8. The method of claim 7, wherein the established window moves step-wise along the obtained acceleration data.

9. The method of claim 1, wherein the wearable device remains in a low-power mode until a fall is detected.

10. The method of claim 9, further comprising initiating an emergency event process when a fall is detected.

11. The method of claim 10, further comprising actuating a countdown timer when the emergency event process is initiated and a cancellation option displayed on the wearable device that may be actuated to interrupt the emergency process.

12. The method of claim 11, further comprising storing the initiating of the emergency event process.

13. The method of claim 10, further comprising sending an emergency event message to a cloud-based emergency service, initiating a phone call to an emergency center, and sending SMS messages to identified delegates.

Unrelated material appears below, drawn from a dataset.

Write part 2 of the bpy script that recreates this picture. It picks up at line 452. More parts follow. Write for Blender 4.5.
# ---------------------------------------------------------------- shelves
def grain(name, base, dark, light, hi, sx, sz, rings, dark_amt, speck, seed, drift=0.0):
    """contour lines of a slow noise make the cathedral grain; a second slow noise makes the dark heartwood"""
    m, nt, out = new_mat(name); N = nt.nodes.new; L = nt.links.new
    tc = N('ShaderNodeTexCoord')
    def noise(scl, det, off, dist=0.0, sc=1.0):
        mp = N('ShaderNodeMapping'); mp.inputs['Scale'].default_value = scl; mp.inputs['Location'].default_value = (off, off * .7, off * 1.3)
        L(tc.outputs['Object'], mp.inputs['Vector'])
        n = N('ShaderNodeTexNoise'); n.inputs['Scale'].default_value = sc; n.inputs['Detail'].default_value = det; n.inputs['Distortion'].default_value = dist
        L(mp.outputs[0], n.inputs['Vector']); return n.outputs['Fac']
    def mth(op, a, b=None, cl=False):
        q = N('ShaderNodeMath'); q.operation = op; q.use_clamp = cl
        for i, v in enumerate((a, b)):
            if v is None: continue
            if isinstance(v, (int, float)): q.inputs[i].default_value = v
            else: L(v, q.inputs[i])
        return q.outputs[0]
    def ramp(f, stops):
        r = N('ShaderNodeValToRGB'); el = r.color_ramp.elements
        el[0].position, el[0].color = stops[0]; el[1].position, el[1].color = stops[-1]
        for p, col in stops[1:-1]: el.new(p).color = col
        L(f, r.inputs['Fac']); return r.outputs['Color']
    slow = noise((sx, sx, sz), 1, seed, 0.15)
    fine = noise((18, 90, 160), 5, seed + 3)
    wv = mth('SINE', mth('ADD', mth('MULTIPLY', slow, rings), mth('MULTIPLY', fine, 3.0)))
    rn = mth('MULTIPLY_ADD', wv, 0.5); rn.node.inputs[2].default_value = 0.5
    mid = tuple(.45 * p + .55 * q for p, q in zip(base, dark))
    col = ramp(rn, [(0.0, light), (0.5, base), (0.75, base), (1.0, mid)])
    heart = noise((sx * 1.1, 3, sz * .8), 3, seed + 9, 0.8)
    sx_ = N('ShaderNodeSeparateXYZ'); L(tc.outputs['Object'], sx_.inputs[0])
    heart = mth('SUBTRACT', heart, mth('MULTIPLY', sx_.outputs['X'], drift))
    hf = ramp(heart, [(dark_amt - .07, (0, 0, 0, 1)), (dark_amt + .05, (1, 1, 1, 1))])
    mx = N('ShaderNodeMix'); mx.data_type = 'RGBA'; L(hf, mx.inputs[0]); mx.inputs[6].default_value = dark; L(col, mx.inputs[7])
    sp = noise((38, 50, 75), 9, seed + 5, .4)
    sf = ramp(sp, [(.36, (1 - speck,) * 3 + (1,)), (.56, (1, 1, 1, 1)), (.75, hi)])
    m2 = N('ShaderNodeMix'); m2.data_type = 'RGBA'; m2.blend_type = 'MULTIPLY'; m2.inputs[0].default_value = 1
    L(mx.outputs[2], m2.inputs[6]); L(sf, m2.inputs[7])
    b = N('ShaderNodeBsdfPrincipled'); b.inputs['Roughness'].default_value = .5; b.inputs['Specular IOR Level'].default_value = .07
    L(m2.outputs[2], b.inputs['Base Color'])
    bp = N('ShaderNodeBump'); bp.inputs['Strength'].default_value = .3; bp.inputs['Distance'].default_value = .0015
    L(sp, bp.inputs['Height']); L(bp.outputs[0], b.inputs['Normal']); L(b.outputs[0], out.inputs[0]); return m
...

14. The method of claim 9, wherein remotely located users may access a web-based dashboard comprising data from the wearable device and request a current telemetry inquiry for the device.

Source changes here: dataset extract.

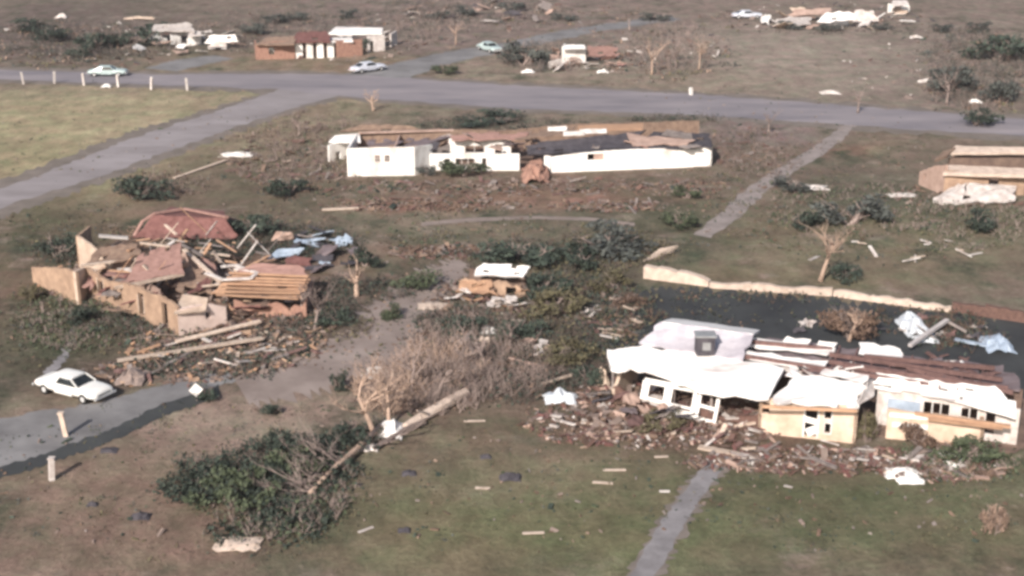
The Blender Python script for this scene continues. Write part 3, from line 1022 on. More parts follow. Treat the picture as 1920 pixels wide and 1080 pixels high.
    mb = MB()
    mb.wall(A, B, [2.0, 2.5, 2.55, 2.5, 2.5], .22, [(86 * k, 112 * k, .15, 2.05), (122 * k, 137 * k, 1.35, 2.1), (124 * k, 137 * k, .45, 1.15), (4 * k, 20 * k, 1.3, 2.0)])
    w = part(mb, 'wall', 'cream_wall', root)
    dd = (B - A).normalized()
    nn = Vector((-dd.y, dd.x, 0))
    for (s0, s1, z0, z1) in [(122, 137, 1.35, 2.1), (124, 137, .45, 1.15)]:
        f = MB()
        o = A + dd * s0 * k - nn * .03
        e = A + dd * s1 * k - nn * .03
        for z in (z0, z1):
            f.beam(o + Vector((0, 0, z)), e + Vector((0, 0, z)), .06, .07)
        for q in (o, e):
            f.beam(q + Vector((0, 0, z0)), q + Vector((0, 0, z1)), .06, .07)
        fo = sub(f, 'window', 'white_paint', w)
    f = MB()
    for s in (86, 112):
        q = A + dd * s * k - nn * .03
        f.beam(q + Vector((0, 0, .1)), q + Vector((0, 0, 2.1)), .08, .1)
    q0, q1 = A + dd * 86 * k - nn * .03, A + dd * 112 * k - nn * .03
    f.beam(q0 + Vector((0, 0, 1.25)), q1 + Vector((0, 0, 1.1)), .06, .35)
    f.beam(q0 + Vector((.2, 0, .35)), q1 + Vector((0, 0, .7)), .06, .5)
    sub(f, 'door_frame', 'white_paint', w)
    mb = MB(); mb.beam(P(1430, 762, 2.45), P(1606, 770, 2.45), .12, .18)
    part(mb, 'beam', 'raw_wood', root)
    mb = MB(); mb.wall(B, B + nn * 5.0, [2.5, 2.4, 2.2, 1.5], .2, ragged=.1)
    part(mb, 'wall', 'tan_wall', root)
    mb = MB(); mb.wall(A + nn * 5, A, [1.4, 2.0, 2.0], .2, ragged=.2)
    part(mb, 'wall', 'tan_wall', root)
    mb = MB(); mb.wall(A + nn * 5.2, B + nn * 5.2, [2.4, 2.4], .2)
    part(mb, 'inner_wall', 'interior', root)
    # right wing
    A2, B2 = G(1640, 796), G(1905, 836)
    L2 = (B2 - A2).length
    k2 = L2 / 265
    d2 = (B2 - A2).normalized(); n2 = Vector((-d2.y, d2.x, 0))
    mb = MB()
    mb.wall(A2, B2, [2.35, 2.3, 2.25], .2, [(88 * k2, 138 * k2, 1.15, 1.95), (158 * k2, 190 * k2, 1.1, 1.9), (205 * k2, 222 * k2, .5, 1.9)])
    w = part(mb, 'wall', 'white_dirty', root)
    mb = MB()
    for x in (88, 105, 121, 138, 158, 174, 190):
        q = A2 + d2 * x * k2 - n2 * .02
        mb.beam(q + Vector((0, 0, 1.1)), q + Vector((0, 0, 2.0)), .06, .06)
    sub(mb, 'window_frame', 'white_paint', w)
    mb = MB(); mb.box(A2 + d2 * 52 * k2 - n2 * .06 + Vector((0, 0, 1.45)), (62 * k2, .05, .8), d2.to_track_quat('X', 'Z').to_matrix())
    sub(mb, 'panel', 'blue_metal', w)
    mb = MB(); mb.wall(A2 + n2 * 3, B2 + n2 * 3, [2.3, 2.3], .2)
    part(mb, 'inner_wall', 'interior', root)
    mb = MB(); mb.sheet(P(1634, 726, 2.45), P(1900, 768, 2.45), P(1870, 727, 3.05), P(1646, 700, 3.05), 14, 6, .16, .05, .1, .07, .5, seed=14)
    part(mb, 'roof', 'white_roof', root)
    mb = MB(); mb.sheet(P(1790, 752, 2.4), P(1905, 784, 2.1), P(1905, 752, 2.5), P(1830, 738, 2.6), 6, 3, .1, .03, seed=15)
    part(mb, 'roof', 'white_roof', root)
    A3, B3 = G(1660, 822), G(1842, 838)
    mb = MB(); mb.wall(A3, B3, [1.9, 1.75, 1.75, 1.6], .24, ragged=.05)
    w = part(mb, 'wall', 'cream_wall', root)
    d3 = (B3 - A3).normalized(); n3 = Vector((-d3.y, d3.x, 0))
    for (s, z, ln, hh) in ((1.2, 1.55, 2.2, .25), (1.3, .95, 2.0, .3)):
        mb = MB(); mb.box(A3 + d3 * s - n3 * .06 + Vector((0, 0, z)), (ln, .06, hh), d3.to_track_quat('X', 'Z').to_matrix())
        sub(mb, 'sill', 'white_paint', w)
    mb = MB(); mb.beam(P(1715, 775, 1.75), P(1895, 800, 1.75), .16, .22)
    part(mb, 'beam', 'raw_wood', root)
    mb = MB(); mb.beam(P(1740, 786, 1.6), P(1880, 803, 1.6), .1, .2)
    part(mb, 'beam', 'raw_wood', root)
    mb = MB(); mb.wall(B3, B3 + n3 * 2.2, [1.6, 1.5, .9], .2, ragged=.1)
    part(mb, 'wall', 'tan_wall', root)


right_house()


def framed_panel():
    a, b_ = P(1200, 766, .15), P(1342, 794, .15)
    d = (b_ - a); L = d.length; d.normalize()
    nn = Vector((-d.y, d.x, 0))
    up = (Vector((0, 0, 1)) + nn * .45).normalized()
    root = thing('window_frame', a, 'fallen white wooden window frame with three openings leaning before the white roof slab', 'window frame')
    H = 1.75
    mb = MB()

    def bar(s0, z0, s1, z1, w=.16):
        mb.beam(a + d * s0 + up * z0, a + d * s1 + up * z1, .1, w, 0)
    bar(0, H, L, H, .34); bar(0, .75, L * .36, .6, .16); bar(L * .36, .1, L, .05, .2)
    for s in (0, .05, .30, .36, .68, .74, .98):
        z0 = .6 if s < .34 else .05
        mb.beam(a + d * s * L + up * z0, a + d * s * L + up * H, .22, .1, 0)
    bar(L * .36, .62, L * .7, .58, .14)
    bar(L * .74, .9, L, .8, .2)
    part(mb, 'frame', 'white_paint', root)
    mb = MB()
    mb.beam(a + d * L * .36 + up * .32, a + d * L * .70 + up * .30, .08, .2)
    part(mb, 'shelf', 'white_paint', root)


framed_panel()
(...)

15. The method of claim 14, wherein the device partially wakes up in order to get its location, battery life information and heart rate.

16. A fall detection method for a wearable device comprising:

establishing a reference fall waveform indicative of fall movements;

obtaining acceleration data over a predetermined time;

transforming the obtained acceleration data into a waveform;

comparing the waveform with the reference wavelet; and

17. The method of claim 16, further comprising establishing a window for the obtained acceleration data; and

confirming the detected fall only if at least one acceleration data point exceeds the upper movement threshold within the established window and the acceleration data remains below the lower movement threshold after exceeding the upper movement threshold within the established window.

18. A wearable device comprising:

a processor configured to execute programmed instructions;

an internal memory configured to store the programed instructions and in operative communication with the processor;

a sensor hub configured to sense movements of the wearable device and in operative communication with the processor and the internal memory;

a cellular module in operative communication with the processor; and

wherein the programmed instructions adapted to execute the method of claim 7.

19. The wearable device of claim 18, wherein if a fall is detected after execution of the programmed instructions, a emergency process is initiated by the wearable device.

20. The wearable device of claim 19, wherein the emergency process comprises initiating a phone call to a designated phone number and sending at least one SMS message to a communication device of least one predesignated delegate.